Calculating the present stock value is essential for:

Investment Decisions: Helps investors determine if a stock is undervalued (when $ PSV > $ market price) or overvalued (when $ PSV < $ market price).
Valuation Benchmarking: Provides a theoretical fair value based on dividend growth, useful for comparing against market prices.
Financial Analysis: Assists in evaluating a company’s dividend policy, growth potential, and required return on equity.

4. Using the Calculator

Example 1: Calculate the present stock value with $ DPS = \$2 $, $ R_f = 2.4\% $, $ \beta = 0.47 $, $ MRP = 5.6\% $, $ DPR = 50\% $, $ ROE = 10\% $:

$ DPS $: $2;
$ R_f $: 2.4% (0.024);
$ \beta $: 0.47;
$ MRP $: 5.6% (0.056);
$ DPR $: 50% (0.5);
$ ROE $: 10% (0.10);
$ EGR $: $ (1 - 0.5) \times 0.10 = 0.05 $ (5%);
$ ED $: $ 2 \times (1 + 0.05) = 2 \times 1.05 = 2.10 $;
$ CE $: $ 0.024 + 0.47 \times 0.056 = 0.024 + 0.02632 = 0.05032 $ (5.032%);
$ PSV $: $ \frac{2.10}{0.05032 - 0.05} = \frac{2.10}{0.00032} \approx 6562.50 $.

Result: Expected Growth Rate = 5.0000%, Expected Dividend = $2.10, Cost of Equity = 5.0320%, Present Stock Value = $6,562.50.

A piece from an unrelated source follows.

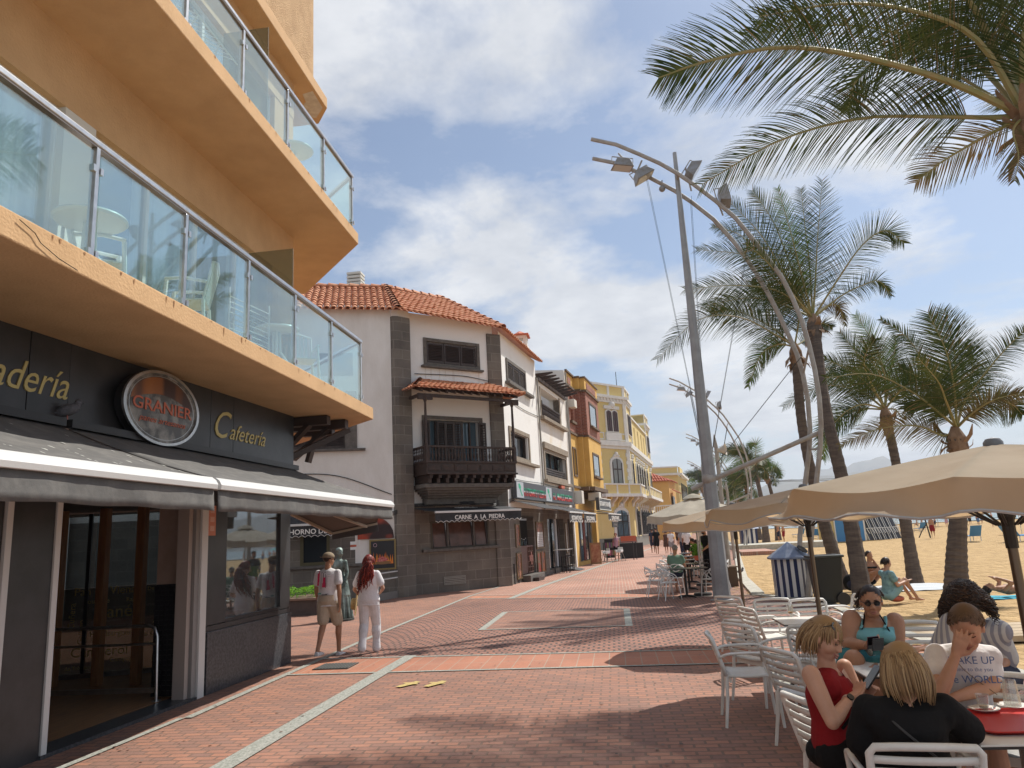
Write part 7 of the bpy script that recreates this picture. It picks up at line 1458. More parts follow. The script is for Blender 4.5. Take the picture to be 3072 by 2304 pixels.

Example 2: Calculate the present stock value with $ DPS = \$5 $, $ R_f = 3\% $, $ \beta = 1.2 $, $ MRP = 7\% $, $ DPR = 40\% $, $ ROE = 12\% $:

$ DPS $: $5;
$ R_f $: 3% (0.03);
$ \beta $: 1.2;
$ MRP $: 7% (0.07);
$ DPR $: 40% (0.4);
$ ROE $: 12% (0.12);
$ EGR $: $ (1 - 0.4) \times 0.12 = 0.6 \times 0.12 = 0.072 $ (7.2%);
$ ED $: $ 5 \times (1 + 0.072) = 5 \times 1.072 = 5.36 $;
$ CE $: $ 0.03 + 1.2 \times 0.07 = 0.03 + 0.084 = 0.114 $ (11.4%);
$ PSV $: $ \frac{5.36}{0.114 - 0.072} = \frac{5.36}{0.042} \approx 127.62 $.

Result: Expected Growth Rate = 7.2000%, Expected Dividend = $5.36, Cost of Equity = 11.4000%, Present Stock Value = $127.62.

5. Frequently Asked Questions (FAQ)

Q: What is the Gordon Growth Model?
A: The Gordon Growth Model calculates the present stock value ($ PSV $) by discounting an infinite stream of dividends, where the expected dividend ($ ED $) grows at a constant rate ($ EGR $), divided by the cost of equity ($ CE $).

Q: Why must the cost of equity exceed the growth rate?
A: The cost of equity ($ CE $) must exceed the expected growth rate ($ EGR $) to ensure a positive denominator, avoiding undefined or negative stock values.

Q: How are the inputs derived?
A: $ EGR $ is calculated as $ (1 - DPR) \times ROE $, $ ED $ as $ DPS \times (1 + EGR) $, and $ CE $ as $ R_f + \beta \times (R_m - R_f) $, using provided financial data.